5、その「出会い」を待つのがアドベントです。「待つ」時間の緊張を味わったことがあるでしょう。親しい友人から何年ぶりかの来訪が約束されました。家の片付け、食事の支度、飛び切り上等な「お酒(ワイン)」。いよいよ駅に迎えに行きます。予定の電車に乗っていません。どうしたのかな。迷ったのかな。乗換え前の路線の「人身事故」かな。次も次も降りてきません。心配です。その待つ気持ちは、友人との関係、「出会い」の喜びを一層大きくします。「来ました。来ました」。

 今年は暗い世の中です。3.11で苦悩の底にいる人達がいます。『野田内閣「原発再稼働」「増税へ一直線」「TPP交渉」「武器輸出禁止3原則の見直し」、つまり「アメリカ追従路線ひた走り」(東京新聞10/25)です。財界にはよくても、格差是正を求め平和を願う庶民、特に保育園に通う、子供たちには厳しい世の中です。貧しいものと共にあるイエスの来臨を心の灯として、待ち望みたいと思います。

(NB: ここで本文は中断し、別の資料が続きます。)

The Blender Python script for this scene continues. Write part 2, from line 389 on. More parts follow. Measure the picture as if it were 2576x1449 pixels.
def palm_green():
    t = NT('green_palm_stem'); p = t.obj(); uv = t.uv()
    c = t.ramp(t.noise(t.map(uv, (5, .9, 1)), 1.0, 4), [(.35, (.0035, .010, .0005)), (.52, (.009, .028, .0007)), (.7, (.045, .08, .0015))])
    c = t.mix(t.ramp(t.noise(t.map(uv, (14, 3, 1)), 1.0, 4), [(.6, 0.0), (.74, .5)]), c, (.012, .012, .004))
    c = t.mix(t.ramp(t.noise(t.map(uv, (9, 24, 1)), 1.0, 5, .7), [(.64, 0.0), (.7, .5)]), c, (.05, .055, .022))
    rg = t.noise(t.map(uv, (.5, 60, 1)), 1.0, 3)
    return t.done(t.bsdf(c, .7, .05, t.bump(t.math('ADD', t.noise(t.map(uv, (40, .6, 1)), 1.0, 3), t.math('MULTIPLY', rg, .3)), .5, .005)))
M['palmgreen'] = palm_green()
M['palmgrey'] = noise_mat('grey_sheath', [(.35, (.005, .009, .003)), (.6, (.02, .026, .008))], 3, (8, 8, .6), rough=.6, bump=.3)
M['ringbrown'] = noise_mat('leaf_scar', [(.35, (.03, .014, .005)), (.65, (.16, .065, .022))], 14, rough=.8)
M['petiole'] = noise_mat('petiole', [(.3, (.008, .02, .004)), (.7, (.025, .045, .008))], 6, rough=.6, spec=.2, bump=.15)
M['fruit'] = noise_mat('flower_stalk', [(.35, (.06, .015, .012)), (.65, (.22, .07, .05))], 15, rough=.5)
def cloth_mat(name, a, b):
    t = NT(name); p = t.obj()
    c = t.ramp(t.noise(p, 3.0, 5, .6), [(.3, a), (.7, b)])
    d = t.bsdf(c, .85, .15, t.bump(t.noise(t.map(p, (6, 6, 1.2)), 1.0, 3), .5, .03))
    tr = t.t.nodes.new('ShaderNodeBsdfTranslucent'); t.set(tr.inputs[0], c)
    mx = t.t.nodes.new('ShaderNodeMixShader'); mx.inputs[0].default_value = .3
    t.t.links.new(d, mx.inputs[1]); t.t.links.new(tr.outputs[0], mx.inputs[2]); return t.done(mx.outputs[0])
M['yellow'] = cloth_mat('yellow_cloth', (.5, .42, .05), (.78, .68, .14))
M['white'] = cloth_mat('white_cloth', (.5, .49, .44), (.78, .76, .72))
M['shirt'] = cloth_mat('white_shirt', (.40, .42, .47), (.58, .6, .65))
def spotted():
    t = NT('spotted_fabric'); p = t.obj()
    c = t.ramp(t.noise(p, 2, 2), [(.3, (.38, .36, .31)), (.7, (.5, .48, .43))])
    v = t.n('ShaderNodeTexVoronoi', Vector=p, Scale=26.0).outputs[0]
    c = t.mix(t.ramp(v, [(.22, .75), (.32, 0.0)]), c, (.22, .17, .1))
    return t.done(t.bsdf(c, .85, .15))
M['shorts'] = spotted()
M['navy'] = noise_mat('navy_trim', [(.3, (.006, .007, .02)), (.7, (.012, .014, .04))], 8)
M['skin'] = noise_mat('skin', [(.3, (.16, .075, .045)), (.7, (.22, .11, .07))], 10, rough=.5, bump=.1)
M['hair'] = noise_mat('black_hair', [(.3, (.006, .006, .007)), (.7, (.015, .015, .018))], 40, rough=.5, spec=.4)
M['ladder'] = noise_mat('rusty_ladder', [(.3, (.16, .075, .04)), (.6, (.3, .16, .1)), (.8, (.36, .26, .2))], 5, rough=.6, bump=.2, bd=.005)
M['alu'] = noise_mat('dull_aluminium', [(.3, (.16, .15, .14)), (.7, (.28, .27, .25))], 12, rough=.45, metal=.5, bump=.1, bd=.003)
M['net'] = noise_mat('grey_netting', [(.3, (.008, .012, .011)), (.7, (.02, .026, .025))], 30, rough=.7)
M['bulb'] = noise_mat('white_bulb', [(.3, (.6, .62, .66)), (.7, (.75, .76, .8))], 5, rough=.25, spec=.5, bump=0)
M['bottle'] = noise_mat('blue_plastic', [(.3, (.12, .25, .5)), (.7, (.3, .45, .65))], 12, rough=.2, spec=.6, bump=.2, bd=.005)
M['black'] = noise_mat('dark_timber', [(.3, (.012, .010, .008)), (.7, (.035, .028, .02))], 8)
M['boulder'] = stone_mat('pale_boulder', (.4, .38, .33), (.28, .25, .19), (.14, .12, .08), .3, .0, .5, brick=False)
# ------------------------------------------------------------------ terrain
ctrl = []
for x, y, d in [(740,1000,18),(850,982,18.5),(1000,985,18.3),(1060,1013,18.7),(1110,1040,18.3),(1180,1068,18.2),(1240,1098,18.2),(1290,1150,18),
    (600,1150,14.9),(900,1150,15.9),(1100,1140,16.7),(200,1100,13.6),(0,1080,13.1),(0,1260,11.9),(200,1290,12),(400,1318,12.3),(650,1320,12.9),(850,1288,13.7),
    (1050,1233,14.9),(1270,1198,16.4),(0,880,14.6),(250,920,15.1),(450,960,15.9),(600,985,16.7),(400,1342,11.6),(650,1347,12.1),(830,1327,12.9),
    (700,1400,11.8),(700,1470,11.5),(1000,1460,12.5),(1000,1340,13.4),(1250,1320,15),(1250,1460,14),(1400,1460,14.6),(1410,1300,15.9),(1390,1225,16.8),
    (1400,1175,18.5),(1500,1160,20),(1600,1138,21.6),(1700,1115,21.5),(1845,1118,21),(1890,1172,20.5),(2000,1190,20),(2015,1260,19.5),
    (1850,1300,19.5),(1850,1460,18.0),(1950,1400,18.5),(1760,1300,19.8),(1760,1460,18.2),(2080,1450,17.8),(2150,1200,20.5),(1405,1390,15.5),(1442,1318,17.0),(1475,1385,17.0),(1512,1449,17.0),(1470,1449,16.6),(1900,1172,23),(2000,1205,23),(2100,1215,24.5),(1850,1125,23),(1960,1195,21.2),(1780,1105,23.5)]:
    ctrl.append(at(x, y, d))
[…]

6、最初にお読みした聖書箇所はローマの信徒への手紙です。「キリストにつながるものの生活」について、パウロが記したものです。古いユダヤ教(形式になった宗教祭儀)に寄り掛かるのではなく、自己中心、自分の利益、相手を蹴倒す経済至上主義のこの世の生き方に倣わないで、神(イエス)につながり「心を新にして(自分の意志と決意)、自分を変えて戴き(自分の内からはでてこない神の恵みによる自己変革を経て)、自分の持ち場で(子どもに仕えて)ご奉仕をしようという招きです。